## What you should do
Show only lines that include "from".

==*==

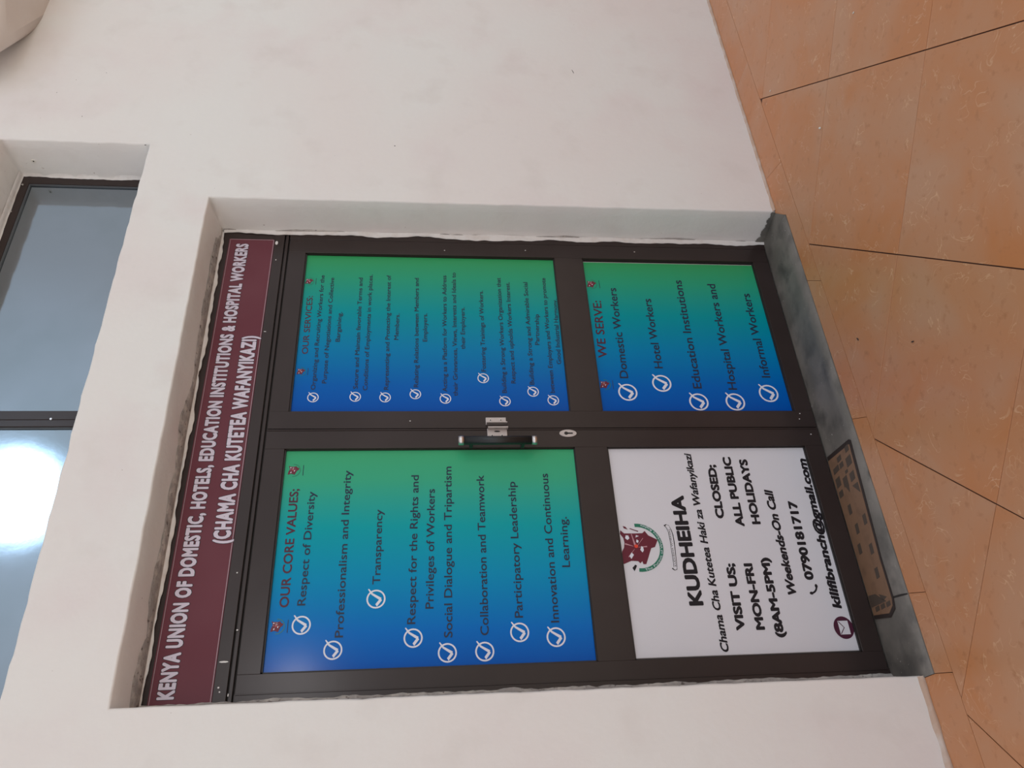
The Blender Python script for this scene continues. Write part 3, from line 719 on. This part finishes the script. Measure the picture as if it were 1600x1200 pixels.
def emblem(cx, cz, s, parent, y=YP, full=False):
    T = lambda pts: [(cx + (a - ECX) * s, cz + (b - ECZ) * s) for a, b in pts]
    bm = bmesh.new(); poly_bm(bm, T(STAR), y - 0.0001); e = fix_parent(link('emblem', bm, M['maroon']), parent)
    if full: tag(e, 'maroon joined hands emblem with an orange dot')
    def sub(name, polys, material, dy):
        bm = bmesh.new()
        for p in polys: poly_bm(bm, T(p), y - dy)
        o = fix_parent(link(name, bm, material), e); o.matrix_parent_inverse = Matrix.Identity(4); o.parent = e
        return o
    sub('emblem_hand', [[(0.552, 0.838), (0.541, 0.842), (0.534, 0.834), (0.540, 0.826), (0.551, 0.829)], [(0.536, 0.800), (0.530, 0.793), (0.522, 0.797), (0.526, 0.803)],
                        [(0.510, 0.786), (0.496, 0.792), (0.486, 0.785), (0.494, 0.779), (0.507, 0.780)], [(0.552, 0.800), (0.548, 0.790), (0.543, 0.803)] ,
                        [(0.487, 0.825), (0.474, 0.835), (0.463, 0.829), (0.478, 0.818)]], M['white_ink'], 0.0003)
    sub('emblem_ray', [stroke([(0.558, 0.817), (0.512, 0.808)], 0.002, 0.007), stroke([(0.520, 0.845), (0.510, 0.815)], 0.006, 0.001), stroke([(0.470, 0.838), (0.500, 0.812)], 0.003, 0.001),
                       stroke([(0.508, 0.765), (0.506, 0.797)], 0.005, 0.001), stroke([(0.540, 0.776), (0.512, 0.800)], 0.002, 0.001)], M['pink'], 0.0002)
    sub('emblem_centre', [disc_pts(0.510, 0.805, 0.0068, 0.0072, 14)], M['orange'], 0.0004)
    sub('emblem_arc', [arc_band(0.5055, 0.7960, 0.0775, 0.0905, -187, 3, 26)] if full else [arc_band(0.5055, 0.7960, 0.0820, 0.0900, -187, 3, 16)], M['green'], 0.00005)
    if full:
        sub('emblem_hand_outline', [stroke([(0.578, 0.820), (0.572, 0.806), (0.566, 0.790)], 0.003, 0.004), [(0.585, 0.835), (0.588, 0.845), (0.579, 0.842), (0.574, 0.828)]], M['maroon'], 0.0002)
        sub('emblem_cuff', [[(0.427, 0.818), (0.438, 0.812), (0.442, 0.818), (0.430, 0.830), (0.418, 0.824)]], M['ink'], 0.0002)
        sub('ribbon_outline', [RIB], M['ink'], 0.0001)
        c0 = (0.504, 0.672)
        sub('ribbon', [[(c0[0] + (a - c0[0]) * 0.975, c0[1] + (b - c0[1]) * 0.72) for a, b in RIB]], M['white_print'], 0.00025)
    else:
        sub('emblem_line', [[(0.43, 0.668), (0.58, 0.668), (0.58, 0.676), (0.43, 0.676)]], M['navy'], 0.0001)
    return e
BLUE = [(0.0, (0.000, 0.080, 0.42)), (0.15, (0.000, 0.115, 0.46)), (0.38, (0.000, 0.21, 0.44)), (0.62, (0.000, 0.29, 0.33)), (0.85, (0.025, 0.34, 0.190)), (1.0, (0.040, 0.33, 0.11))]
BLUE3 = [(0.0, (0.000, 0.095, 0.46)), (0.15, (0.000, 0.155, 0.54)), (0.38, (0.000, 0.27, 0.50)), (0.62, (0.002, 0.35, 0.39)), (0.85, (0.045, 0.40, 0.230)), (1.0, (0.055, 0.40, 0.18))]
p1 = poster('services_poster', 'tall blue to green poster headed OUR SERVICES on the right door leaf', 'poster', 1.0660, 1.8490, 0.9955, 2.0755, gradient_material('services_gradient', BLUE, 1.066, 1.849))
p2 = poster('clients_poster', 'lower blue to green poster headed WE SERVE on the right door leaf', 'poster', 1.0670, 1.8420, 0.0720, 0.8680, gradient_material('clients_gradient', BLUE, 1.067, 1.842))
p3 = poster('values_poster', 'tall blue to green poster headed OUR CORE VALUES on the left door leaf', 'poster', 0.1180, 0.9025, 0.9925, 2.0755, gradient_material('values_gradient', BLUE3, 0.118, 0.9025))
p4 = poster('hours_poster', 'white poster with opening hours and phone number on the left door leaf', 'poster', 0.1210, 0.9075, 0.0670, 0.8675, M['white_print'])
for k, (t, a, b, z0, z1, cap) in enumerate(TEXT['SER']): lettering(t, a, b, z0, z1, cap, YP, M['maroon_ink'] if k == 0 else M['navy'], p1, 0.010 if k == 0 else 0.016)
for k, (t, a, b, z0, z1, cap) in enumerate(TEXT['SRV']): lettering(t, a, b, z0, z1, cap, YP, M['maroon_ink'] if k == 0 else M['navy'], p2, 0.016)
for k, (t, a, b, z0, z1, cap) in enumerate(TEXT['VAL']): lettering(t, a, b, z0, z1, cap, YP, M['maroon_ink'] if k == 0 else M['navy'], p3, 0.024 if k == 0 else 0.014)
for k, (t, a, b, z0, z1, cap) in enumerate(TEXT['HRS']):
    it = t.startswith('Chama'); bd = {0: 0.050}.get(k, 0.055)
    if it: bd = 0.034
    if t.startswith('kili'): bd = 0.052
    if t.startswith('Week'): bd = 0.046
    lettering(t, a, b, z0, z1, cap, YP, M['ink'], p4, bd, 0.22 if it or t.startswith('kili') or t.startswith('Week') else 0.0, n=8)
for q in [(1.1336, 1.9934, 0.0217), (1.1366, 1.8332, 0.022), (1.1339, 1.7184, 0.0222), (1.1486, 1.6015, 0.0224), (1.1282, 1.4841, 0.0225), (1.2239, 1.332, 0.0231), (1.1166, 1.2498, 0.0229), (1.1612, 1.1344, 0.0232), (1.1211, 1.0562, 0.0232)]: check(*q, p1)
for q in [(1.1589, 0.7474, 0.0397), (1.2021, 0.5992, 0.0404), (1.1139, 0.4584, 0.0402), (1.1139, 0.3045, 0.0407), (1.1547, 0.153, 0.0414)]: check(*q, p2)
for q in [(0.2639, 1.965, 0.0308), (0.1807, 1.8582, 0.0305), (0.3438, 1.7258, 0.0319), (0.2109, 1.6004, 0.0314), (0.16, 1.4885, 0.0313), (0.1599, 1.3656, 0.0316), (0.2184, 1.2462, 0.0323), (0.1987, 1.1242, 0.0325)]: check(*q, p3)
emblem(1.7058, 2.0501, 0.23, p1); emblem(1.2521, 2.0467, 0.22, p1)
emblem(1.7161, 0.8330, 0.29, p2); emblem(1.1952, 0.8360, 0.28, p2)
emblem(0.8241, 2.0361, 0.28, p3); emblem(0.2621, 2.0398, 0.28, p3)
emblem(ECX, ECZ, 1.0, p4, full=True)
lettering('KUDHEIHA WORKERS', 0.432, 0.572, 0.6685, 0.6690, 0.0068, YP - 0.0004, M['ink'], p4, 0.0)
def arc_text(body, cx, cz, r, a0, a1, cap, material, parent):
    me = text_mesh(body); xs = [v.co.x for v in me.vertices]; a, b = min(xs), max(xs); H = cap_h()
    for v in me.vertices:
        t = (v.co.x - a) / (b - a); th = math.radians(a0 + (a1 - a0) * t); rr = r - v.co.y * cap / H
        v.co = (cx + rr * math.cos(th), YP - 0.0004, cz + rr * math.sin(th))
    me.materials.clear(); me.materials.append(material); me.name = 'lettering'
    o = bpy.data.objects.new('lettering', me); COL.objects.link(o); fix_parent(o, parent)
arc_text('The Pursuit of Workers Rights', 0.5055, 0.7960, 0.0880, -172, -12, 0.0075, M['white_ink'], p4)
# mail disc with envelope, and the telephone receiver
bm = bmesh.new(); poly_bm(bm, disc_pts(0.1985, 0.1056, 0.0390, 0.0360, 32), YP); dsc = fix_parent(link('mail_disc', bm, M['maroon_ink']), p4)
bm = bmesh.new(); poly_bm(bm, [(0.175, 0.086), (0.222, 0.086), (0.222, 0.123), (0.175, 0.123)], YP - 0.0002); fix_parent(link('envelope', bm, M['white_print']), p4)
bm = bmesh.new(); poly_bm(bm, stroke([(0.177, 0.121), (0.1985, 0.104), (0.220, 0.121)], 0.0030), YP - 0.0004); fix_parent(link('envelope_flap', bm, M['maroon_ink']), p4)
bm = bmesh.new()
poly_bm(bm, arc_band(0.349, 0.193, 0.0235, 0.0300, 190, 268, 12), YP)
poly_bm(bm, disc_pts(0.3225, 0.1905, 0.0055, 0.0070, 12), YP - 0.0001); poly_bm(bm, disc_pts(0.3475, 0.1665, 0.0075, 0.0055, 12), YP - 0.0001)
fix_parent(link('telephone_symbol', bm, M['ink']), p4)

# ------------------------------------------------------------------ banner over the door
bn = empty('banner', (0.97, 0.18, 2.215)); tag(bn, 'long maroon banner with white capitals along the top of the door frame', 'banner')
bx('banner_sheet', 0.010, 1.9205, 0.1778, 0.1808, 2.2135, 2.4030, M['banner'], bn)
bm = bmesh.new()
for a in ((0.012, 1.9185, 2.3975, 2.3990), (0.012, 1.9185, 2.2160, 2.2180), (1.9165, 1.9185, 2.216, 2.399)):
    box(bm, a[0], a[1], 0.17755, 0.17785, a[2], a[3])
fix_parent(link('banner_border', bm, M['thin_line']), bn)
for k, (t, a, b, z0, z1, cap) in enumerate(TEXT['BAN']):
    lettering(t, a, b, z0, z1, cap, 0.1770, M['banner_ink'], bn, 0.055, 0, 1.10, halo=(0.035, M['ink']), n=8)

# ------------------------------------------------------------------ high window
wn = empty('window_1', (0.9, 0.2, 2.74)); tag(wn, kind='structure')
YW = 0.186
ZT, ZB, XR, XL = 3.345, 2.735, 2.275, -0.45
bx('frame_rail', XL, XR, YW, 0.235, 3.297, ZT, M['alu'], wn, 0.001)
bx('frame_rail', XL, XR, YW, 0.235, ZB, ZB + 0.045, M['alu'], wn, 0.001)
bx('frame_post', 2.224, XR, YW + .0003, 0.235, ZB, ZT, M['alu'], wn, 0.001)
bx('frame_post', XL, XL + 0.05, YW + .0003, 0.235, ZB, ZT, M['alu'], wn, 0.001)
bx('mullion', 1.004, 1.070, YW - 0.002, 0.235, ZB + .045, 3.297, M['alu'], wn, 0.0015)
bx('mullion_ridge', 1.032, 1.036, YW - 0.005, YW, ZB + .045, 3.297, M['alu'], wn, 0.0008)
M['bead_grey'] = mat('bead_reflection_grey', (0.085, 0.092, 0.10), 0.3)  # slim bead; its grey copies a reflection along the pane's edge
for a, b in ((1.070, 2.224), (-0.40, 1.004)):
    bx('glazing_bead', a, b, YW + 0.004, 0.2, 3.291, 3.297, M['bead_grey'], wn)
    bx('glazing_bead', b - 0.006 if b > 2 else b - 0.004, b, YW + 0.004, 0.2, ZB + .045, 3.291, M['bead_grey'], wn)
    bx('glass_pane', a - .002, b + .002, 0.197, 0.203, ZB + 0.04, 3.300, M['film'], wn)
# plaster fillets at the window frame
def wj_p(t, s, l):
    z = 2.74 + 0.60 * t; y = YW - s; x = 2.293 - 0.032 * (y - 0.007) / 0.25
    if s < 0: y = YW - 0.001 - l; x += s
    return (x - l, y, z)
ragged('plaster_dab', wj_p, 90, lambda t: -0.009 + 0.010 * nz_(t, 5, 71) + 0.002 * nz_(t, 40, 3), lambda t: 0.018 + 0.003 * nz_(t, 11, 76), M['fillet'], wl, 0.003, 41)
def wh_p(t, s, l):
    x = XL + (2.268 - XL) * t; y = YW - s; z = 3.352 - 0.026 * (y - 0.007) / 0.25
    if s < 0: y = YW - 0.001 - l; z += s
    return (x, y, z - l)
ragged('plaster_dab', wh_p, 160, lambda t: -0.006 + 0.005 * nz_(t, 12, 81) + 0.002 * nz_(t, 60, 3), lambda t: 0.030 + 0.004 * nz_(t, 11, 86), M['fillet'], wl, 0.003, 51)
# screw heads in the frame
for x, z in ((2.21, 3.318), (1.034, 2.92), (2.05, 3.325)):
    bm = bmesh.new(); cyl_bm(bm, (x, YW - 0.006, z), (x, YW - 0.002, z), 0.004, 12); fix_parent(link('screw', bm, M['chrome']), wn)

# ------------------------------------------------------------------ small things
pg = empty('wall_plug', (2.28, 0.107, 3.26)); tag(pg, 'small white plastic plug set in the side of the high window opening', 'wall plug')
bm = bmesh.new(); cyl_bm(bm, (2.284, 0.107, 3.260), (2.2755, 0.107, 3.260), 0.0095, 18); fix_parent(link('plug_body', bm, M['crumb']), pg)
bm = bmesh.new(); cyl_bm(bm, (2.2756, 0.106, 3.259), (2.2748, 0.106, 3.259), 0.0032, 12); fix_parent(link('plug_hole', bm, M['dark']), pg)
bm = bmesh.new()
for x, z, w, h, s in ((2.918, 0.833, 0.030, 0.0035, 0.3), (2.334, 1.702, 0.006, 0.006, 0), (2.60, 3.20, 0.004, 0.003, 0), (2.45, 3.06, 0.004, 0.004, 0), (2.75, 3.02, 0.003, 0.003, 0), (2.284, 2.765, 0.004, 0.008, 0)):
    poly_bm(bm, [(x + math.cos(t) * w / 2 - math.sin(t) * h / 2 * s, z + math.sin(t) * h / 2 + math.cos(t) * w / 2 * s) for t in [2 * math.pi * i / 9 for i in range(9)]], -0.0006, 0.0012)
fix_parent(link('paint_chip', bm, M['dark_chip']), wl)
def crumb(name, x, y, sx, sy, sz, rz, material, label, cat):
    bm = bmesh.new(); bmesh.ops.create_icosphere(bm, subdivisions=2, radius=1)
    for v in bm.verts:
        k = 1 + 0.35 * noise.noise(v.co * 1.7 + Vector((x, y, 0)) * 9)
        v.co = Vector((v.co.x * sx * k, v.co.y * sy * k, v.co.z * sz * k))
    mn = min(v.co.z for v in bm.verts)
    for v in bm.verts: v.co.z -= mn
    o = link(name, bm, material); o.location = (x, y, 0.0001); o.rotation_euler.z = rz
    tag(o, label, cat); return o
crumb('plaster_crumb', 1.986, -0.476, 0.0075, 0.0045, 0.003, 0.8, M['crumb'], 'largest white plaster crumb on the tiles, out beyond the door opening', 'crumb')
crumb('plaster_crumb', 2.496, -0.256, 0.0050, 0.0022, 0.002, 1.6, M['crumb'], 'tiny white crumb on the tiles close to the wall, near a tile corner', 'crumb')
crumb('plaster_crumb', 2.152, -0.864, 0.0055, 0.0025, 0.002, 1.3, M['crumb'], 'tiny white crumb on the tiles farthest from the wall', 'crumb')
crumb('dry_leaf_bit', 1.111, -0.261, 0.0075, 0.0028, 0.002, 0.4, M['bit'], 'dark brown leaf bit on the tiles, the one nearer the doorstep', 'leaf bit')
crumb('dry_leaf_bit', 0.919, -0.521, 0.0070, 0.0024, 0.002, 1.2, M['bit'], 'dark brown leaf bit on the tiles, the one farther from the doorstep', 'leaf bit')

==*==

## Answer to this problem
The Blender Python script for this scene continues. Write part 3, from line 719 on. This part finishes the script. Measure the picture as if it were 1600x1200 pixels.
crumb('plaster_crumb', 2.152, -0.864, 0.0055, 0.0025, 0.002, 1.3, M['crumb'], 'tiny white crumb on the tiles farthest from the wall', 'crumb')
crumb('dry_leaf_bit', 0.919, -0.521, 0.0070, 0.0024, 0.002, 1.2, M['bit'], 'dark brown leaf bit on the tiles, the one farther from the doorstep', 'leaf bit')